Dinosuar Hall | Natural History Museum of Los Angeles County

Most dinosaur exhibits treat museumgoers as observers, said Lauren Gravitz in LA Weekly. Not this one. Rather than lead visitors through Mesozoic history “with an old-school, timeline-based approach,” the Natural History Museum’s new Dinosaur Hall treats visitors as fellow paleontologists, bringing them in on the interpretive process. Much of what we know about dinosaurs is informed conjecture, not indisputable fact. By offering up evidence rather than conclusions, this show’s interactive displays had me “asking more questions, batting ideas around, thinking about the what, the why, and the how of dinosaur research.” Instead of “walking away feeling as if I’d been formally schooled on dinosaurs—an incredible feeling I have every time I leave the dino exhibit at New York’s American Museum of Natural History—I left filled with a completely different, equally exciting feeling of engagement.”

Also refreshing is the rejection of cartoonish artifice, said Edward Rothstein in The New York Times. Trapped in “the age of the diorama,” traditional museums strive to bring scenes to life using preserved fur and skin. “Taxidermic specimens are posed in re-creations of their natural habitats, against meticulously painted backdrops showing, perhaps, the expanse of the veldt or the dense growth of a rain forest.” Here, by contrast, “we are reminded repeatedly that these dinosaurs might as well be posing with their once-unnoticed re-creators,” given the level of subjectivity that such tableaux require. This museum smartly stresses its own newness: So much has changed in paleontology in just the last decade—from advances in preservation techniques to important new field discoveries—that the institution has a leg up even on its more comprehensive competitors.
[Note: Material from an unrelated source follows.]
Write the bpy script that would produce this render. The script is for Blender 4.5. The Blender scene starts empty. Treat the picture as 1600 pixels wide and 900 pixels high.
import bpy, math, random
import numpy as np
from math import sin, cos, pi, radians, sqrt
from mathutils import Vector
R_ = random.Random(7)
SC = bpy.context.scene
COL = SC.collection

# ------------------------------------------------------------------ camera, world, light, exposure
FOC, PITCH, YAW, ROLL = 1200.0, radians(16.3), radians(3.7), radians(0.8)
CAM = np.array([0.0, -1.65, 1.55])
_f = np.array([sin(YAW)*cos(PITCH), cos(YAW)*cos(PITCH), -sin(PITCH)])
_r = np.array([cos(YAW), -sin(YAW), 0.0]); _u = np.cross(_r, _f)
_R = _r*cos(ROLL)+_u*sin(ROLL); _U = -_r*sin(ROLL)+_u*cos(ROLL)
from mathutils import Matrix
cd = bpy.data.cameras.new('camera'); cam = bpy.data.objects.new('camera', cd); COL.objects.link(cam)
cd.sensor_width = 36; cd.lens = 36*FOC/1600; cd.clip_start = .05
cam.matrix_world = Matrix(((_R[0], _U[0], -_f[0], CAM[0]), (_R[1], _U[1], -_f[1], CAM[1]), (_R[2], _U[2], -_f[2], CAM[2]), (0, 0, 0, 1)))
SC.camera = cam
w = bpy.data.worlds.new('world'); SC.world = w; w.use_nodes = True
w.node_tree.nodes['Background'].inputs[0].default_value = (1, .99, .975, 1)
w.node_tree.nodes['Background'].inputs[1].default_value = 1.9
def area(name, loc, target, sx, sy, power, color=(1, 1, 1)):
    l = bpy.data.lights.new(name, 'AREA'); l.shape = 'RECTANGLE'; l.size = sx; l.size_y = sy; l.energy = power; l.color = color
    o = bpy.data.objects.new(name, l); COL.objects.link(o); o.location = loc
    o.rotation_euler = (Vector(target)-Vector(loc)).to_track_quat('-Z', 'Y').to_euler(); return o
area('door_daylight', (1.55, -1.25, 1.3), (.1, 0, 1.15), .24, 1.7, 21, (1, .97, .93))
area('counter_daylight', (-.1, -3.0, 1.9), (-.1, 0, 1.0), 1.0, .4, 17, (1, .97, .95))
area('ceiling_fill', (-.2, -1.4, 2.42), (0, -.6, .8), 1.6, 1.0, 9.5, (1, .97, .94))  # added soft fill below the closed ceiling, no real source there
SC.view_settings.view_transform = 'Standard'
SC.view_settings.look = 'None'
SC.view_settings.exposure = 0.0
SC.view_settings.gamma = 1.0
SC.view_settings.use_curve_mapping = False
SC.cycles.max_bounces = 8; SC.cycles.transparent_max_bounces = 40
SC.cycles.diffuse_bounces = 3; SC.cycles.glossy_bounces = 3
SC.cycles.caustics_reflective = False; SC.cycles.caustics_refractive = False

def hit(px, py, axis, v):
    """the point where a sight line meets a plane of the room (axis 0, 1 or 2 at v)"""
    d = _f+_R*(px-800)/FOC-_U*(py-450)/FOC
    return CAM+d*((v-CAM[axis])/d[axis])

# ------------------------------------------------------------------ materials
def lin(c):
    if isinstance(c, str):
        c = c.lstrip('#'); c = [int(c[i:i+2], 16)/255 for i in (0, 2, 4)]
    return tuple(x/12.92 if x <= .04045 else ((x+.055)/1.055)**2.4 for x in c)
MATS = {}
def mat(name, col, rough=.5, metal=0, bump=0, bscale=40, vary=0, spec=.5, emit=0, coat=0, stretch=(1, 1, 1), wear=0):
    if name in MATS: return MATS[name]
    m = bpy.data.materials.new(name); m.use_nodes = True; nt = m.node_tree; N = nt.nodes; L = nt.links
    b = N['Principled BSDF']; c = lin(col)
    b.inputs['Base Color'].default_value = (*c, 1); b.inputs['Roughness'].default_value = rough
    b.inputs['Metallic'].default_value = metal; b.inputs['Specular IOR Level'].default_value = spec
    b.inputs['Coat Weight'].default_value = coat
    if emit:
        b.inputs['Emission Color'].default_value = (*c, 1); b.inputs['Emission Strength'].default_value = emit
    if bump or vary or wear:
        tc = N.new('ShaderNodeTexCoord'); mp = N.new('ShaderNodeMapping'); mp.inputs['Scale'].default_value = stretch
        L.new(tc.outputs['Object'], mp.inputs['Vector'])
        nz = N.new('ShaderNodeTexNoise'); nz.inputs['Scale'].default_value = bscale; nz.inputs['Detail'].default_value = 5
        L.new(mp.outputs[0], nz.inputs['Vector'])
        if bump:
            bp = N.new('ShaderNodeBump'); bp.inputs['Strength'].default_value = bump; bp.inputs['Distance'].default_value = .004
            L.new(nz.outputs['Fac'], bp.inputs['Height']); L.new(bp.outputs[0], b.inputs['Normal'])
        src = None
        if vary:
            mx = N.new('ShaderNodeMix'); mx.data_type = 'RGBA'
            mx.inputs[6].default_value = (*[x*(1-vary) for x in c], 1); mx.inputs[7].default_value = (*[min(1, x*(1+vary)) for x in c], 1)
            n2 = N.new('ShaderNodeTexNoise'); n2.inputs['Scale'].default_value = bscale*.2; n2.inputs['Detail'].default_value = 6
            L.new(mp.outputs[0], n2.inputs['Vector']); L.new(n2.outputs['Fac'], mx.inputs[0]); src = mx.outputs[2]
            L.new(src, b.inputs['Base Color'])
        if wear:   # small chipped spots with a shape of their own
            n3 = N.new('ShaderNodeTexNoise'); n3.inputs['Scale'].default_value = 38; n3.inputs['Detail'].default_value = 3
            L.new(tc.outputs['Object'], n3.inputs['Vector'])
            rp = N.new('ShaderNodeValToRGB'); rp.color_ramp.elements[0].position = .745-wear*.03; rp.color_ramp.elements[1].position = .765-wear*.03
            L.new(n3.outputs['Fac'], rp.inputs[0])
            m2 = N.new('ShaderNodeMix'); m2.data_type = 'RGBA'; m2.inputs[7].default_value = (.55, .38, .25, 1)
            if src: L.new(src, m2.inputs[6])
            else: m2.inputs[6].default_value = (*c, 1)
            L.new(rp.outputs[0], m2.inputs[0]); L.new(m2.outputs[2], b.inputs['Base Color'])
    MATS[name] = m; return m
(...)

The centerpiece, hands down, is a trio of Tyrannosaurus rex fossils, said Sophia Lee in the Los Angeles Times. “Crouching, with their great heads and menacing teeth hovering just above an unlucky duck-billed Edmontosaurus skeleton,” these fearsome predators represent a paleontological first, showing a single species at three different ages. They’re also “the youngest T. rex fossils ever found. The oldest, nicknamed Thomas, age 17, is at the peak of puberty, already 34 feet and 7,000 pounds at full body weight. The youngest is a 2-year-old toddler, but at 11 feet tall, he’s no pushover, and neither is the 13-year-old adolescent, at 20 feet and 4,000 pounds.” Which one might have killed the Edmontosaurus? That’s “an ongoing investigation.”